··· DATA ROWS

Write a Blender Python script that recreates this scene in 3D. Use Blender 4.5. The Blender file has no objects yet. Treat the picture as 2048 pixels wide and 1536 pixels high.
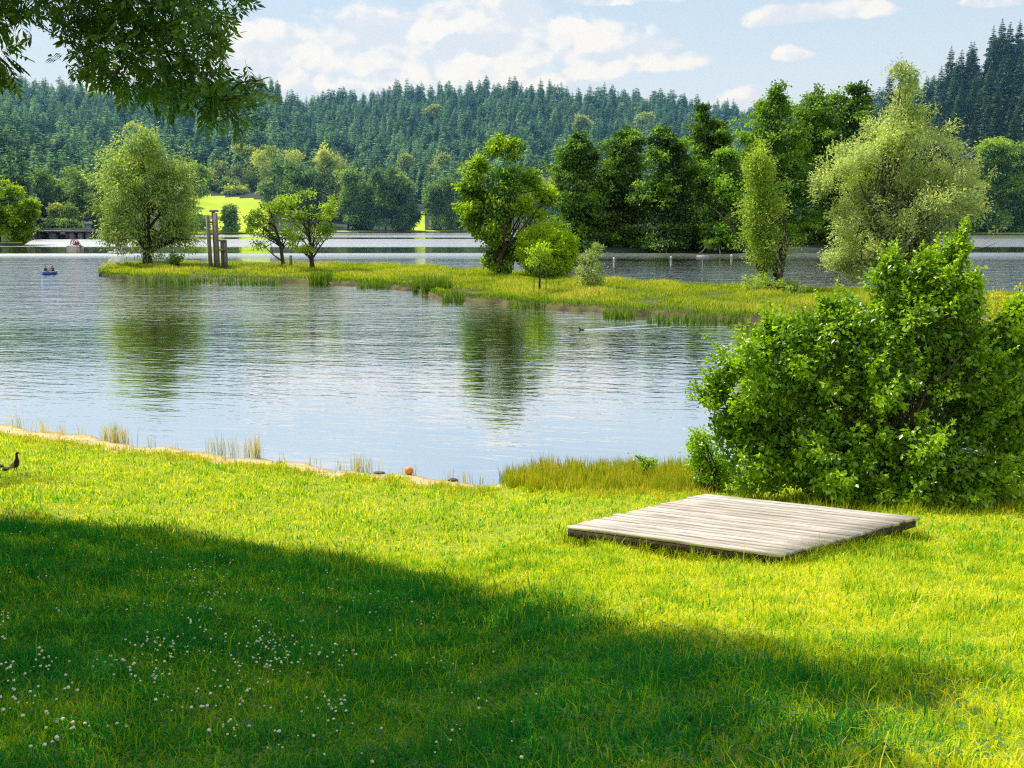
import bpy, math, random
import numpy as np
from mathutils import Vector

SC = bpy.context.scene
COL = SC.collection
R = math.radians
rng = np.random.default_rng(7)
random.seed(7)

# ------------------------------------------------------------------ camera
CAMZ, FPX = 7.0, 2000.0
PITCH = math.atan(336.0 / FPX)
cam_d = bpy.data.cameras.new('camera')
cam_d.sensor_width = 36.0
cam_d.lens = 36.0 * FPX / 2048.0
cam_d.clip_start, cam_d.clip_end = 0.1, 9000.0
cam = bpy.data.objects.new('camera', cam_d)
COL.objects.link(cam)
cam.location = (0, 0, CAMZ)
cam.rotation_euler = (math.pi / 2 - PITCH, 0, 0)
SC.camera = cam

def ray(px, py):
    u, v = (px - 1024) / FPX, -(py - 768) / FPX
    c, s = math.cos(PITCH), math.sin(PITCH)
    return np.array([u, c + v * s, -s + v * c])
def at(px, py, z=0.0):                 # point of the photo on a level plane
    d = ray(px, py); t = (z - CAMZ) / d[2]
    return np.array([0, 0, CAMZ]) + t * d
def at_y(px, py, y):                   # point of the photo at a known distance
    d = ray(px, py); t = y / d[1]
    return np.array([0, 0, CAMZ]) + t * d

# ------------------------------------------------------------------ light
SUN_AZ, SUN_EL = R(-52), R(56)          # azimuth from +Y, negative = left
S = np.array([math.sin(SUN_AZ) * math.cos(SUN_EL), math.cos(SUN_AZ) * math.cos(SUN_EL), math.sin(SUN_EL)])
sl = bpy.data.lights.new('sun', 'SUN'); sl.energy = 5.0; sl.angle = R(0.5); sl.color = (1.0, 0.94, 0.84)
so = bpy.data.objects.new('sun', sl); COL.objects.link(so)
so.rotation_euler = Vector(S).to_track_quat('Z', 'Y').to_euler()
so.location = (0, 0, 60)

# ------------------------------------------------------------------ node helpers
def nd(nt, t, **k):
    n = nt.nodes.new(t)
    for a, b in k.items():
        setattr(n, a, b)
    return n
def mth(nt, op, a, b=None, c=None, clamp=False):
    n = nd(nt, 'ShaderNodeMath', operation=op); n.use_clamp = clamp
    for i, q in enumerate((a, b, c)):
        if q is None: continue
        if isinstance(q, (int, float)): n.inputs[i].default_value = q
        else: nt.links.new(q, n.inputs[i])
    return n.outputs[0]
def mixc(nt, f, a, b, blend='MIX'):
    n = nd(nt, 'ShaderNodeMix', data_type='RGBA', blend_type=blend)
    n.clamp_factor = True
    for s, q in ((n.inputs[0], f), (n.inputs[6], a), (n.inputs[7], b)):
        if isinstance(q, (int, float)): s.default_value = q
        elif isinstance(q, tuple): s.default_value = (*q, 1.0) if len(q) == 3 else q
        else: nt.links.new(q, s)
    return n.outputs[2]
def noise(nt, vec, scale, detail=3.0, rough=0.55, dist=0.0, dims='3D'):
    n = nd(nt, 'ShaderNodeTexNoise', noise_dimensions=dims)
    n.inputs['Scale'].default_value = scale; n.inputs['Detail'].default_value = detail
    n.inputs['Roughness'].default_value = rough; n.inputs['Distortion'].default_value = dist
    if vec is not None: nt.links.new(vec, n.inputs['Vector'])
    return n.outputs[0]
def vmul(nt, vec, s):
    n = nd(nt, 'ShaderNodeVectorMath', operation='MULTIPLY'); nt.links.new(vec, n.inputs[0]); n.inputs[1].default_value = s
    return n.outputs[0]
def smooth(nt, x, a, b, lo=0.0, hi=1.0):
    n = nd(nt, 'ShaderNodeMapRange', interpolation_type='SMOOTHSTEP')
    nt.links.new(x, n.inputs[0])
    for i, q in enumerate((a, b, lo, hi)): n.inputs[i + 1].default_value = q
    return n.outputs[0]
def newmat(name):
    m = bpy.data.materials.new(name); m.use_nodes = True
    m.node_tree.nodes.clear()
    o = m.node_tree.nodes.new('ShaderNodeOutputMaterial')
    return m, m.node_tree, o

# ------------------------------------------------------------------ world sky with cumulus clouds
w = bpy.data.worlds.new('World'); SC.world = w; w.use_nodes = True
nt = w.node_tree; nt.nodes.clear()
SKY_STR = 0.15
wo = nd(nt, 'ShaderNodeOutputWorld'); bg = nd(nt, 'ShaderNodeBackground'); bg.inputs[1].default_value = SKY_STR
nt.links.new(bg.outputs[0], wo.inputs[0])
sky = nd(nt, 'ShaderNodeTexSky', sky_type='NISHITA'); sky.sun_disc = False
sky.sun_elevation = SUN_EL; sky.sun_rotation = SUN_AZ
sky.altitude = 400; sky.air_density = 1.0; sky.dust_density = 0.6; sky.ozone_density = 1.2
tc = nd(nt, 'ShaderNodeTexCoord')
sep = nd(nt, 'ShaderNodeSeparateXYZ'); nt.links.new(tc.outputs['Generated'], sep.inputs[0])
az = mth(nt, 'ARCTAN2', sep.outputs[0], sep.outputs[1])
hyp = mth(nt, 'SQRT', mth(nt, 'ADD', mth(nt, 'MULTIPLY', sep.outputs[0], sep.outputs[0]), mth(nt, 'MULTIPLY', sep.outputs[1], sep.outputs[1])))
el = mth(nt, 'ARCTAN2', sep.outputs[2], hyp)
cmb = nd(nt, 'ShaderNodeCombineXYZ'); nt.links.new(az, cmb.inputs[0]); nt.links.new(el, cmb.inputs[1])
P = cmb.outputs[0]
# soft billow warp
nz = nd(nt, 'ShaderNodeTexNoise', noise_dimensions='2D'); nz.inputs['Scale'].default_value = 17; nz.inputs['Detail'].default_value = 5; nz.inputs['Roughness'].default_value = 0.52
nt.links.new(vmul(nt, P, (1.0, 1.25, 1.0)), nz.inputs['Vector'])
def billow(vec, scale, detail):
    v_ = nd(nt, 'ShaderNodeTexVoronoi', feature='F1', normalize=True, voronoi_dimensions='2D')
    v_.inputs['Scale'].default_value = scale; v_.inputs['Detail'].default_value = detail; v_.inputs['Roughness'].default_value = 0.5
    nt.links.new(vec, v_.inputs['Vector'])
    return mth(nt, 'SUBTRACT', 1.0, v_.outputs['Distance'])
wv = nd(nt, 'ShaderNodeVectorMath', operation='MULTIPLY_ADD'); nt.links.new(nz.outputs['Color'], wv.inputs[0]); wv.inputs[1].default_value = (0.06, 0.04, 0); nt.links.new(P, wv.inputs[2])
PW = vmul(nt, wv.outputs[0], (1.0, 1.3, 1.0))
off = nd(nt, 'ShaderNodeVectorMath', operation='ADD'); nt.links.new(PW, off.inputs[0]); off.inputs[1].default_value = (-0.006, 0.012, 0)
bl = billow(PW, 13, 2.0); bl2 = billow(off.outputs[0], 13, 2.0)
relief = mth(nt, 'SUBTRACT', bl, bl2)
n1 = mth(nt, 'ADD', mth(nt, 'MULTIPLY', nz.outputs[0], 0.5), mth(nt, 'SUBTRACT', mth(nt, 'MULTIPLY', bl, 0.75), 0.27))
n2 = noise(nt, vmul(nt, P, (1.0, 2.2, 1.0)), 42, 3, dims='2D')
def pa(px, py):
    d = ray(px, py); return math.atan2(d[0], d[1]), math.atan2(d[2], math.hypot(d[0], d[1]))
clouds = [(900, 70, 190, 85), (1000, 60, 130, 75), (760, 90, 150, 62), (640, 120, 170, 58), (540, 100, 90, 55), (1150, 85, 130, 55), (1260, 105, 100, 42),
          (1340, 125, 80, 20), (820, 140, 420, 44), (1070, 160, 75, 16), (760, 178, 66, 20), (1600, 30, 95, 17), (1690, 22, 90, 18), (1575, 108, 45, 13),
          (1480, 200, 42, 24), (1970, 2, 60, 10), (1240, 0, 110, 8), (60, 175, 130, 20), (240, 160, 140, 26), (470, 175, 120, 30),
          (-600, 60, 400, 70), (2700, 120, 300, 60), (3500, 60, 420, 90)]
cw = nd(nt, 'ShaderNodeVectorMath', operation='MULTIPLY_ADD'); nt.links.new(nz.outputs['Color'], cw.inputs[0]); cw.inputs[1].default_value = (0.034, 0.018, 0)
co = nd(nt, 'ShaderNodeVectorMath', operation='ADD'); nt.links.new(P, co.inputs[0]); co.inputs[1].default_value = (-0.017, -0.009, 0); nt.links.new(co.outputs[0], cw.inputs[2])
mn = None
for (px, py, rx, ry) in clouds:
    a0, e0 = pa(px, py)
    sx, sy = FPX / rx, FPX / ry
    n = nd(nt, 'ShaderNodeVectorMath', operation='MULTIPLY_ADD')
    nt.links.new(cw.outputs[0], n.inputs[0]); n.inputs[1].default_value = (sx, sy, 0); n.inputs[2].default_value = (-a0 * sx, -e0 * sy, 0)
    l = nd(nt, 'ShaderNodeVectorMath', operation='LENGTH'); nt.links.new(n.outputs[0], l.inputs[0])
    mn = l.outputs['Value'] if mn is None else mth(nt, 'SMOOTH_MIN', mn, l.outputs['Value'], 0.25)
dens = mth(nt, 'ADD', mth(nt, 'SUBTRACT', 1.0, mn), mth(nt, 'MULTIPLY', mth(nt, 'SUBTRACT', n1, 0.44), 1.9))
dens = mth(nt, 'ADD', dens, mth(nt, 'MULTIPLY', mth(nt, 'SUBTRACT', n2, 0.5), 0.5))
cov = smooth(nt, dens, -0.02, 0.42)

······
··· DATA ROWS

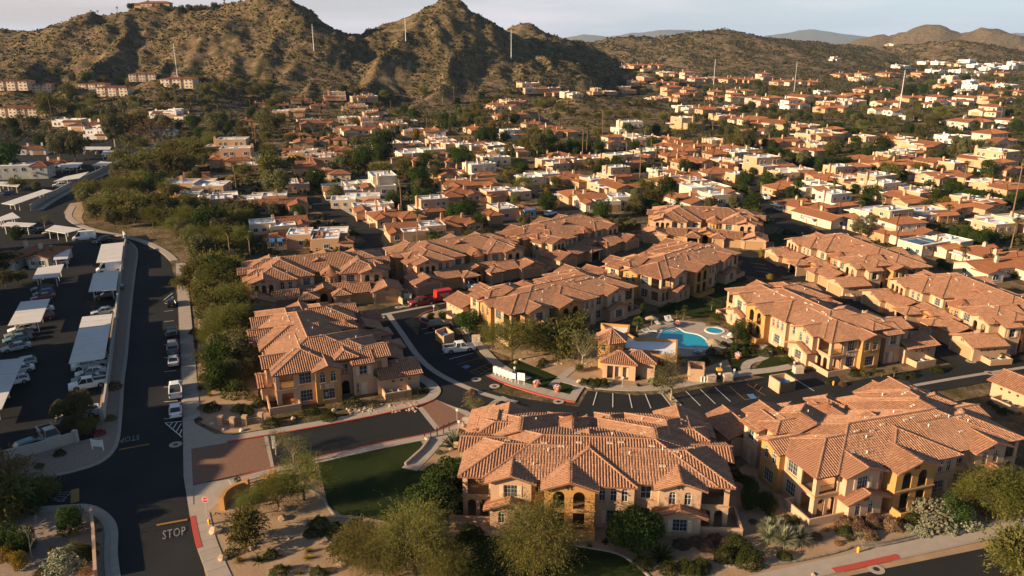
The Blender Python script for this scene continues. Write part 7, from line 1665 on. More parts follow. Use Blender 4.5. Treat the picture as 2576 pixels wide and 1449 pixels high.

······
··· DATA ROWS

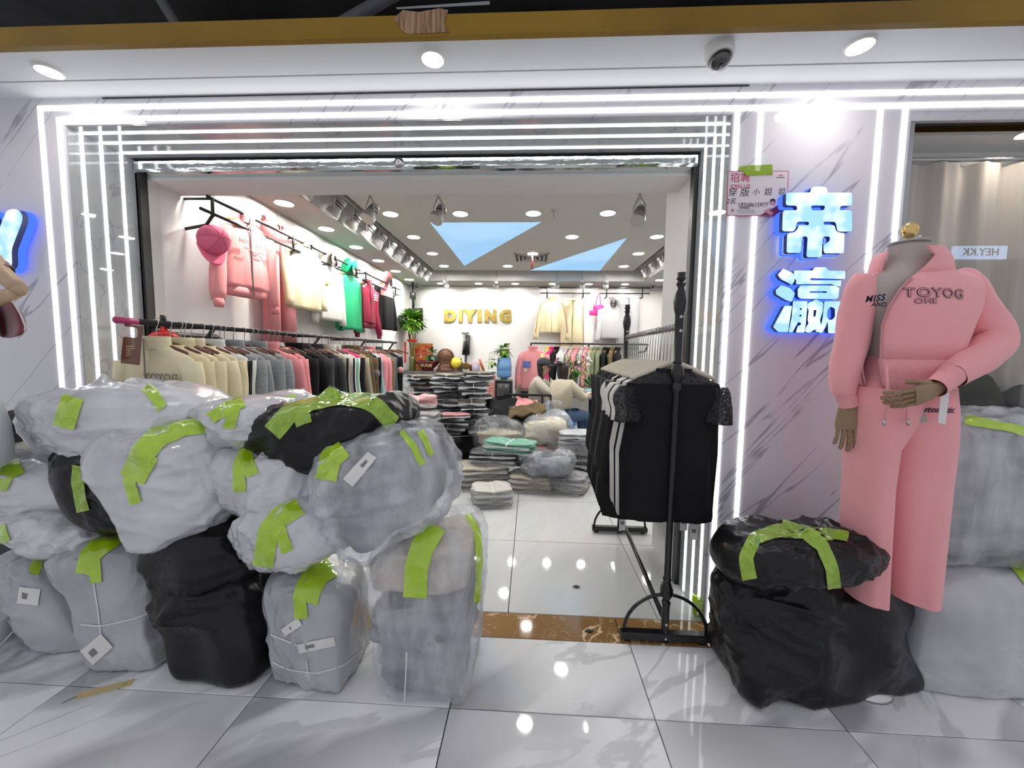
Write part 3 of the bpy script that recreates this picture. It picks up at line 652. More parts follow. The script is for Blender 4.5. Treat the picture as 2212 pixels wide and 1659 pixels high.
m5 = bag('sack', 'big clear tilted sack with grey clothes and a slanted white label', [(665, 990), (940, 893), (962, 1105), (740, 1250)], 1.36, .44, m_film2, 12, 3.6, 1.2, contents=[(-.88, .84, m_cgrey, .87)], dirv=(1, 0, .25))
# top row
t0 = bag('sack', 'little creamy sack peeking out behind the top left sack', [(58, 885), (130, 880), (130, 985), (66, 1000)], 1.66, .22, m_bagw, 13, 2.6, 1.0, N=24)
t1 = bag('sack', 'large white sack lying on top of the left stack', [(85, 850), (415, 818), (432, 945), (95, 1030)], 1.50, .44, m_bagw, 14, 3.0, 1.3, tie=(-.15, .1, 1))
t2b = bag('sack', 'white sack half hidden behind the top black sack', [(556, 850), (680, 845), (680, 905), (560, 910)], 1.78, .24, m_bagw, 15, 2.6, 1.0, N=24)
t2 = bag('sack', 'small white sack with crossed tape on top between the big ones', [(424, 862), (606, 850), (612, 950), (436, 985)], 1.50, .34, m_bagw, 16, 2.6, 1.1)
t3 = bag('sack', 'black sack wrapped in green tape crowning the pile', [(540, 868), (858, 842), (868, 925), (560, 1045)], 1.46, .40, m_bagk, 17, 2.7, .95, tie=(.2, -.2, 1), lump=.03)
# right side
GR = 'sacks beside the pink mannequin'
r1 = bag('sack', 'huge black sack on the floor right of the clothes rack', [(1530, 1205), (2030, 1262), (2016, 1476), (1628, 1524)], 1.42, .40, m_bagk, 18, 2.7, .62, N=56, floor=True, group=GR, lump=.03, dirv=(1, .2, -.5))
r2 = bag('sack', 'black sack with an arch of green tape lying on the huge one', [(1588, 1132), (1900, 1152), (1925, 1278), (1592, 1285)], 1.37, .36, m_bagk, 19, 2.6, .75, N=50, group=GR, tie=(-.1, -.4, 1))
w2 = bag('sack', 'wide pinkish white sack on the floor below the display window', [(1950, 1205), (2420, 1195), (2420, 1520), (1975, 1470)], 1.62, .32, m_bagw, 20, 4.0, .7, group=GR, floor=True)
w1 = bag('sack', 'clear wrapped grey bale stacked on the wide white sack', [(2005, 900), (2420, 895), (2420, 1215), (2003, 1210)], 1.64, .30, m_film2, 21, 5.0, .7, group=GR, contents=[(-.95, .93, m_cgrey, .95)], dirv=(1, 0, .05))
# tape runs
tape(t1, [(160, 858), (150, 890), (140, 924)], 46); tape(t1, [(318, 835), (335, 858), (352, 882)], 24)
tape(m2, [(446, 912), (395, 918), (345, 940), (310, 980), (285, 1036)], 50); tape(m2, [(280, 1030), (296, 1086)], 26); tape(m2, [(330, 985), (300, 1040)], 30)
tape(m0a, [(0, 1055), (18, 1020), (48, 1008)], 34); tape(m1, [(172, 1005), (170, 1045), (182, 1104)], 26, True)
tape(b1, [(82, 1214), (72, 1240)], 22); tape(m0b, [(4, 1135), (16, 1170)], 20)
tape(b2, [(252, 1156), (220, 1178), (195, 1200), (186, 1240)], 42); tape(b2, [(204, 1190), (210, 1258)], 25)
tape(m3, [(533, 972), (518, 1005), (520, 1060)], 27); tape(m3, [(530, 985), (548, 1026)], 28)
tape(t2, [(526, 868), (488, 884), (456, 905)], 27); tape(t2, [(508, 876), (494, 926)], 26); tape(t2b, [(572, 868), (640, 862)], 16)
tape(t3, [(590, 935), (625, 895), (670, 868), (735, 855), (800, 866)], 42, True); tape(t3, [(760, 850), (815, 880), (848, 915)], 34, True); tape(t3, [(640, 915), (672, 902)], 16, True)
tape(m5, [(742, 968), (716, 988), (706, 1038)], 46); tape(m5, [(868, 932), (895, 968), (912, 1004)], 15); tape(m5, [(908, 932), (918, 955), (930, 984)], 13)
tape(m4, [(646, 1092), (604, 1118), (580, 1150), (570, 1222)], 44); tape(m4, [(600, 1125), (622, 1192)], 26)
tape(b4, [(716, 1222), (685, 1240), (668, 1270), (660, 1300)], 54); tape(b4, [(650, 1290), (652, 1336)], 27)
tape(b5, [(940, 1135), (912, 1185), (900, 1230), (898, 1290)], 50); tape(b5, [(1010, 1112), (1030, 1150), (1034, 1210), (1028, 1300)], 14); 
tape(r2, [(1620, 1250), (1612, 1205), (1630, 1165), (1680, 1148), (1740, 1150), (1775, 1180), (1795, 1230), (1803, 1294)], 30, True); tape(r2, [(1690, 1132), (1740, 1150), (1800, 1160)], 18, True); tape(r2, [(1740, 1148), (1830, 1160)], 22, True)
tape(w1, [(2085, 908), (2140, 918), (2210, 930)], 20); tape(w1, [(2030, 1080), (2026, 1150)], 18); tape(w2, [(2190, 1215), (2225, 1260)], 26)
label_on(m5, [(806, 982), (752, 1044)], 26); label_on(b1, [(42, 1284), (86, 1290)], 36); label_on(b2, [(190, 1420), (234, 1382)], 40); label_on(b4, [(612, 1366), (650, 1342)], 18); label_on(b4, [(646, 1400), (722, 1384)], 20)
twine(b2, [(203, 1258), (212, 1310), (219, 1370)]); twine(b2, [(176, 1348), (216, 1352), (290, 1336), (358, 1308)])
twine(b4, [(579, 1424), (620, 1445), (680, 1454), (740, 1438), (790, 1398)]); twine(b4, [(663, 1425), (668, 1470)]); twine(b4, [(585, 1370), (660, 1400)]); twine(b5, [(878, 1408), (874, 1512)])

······

● **THE REQUEST**: Check each line of the records above for "Treat", and copy those that have it.

● **RESPONSE**:
Write a Blender Python script that recreates this scene in 3D. Use Blender 4.5. The Blender file has no objects yet. Treat the picture as 2048 pixels wide and 1536 pixels high.
The Blender Python script for this scene continues. Write part 7, from line 1665 on. More parts follow. Use Blender 4.5. Treat the picture as 2576 pixels wide and 1449 pixels high.
Write part 3 of the bpy script that recreates this picture. It picks up at line 652. More parts follow. The script is for Blender 4.5. Treat the picture as 2212 pixels wide and 1659 pixels high.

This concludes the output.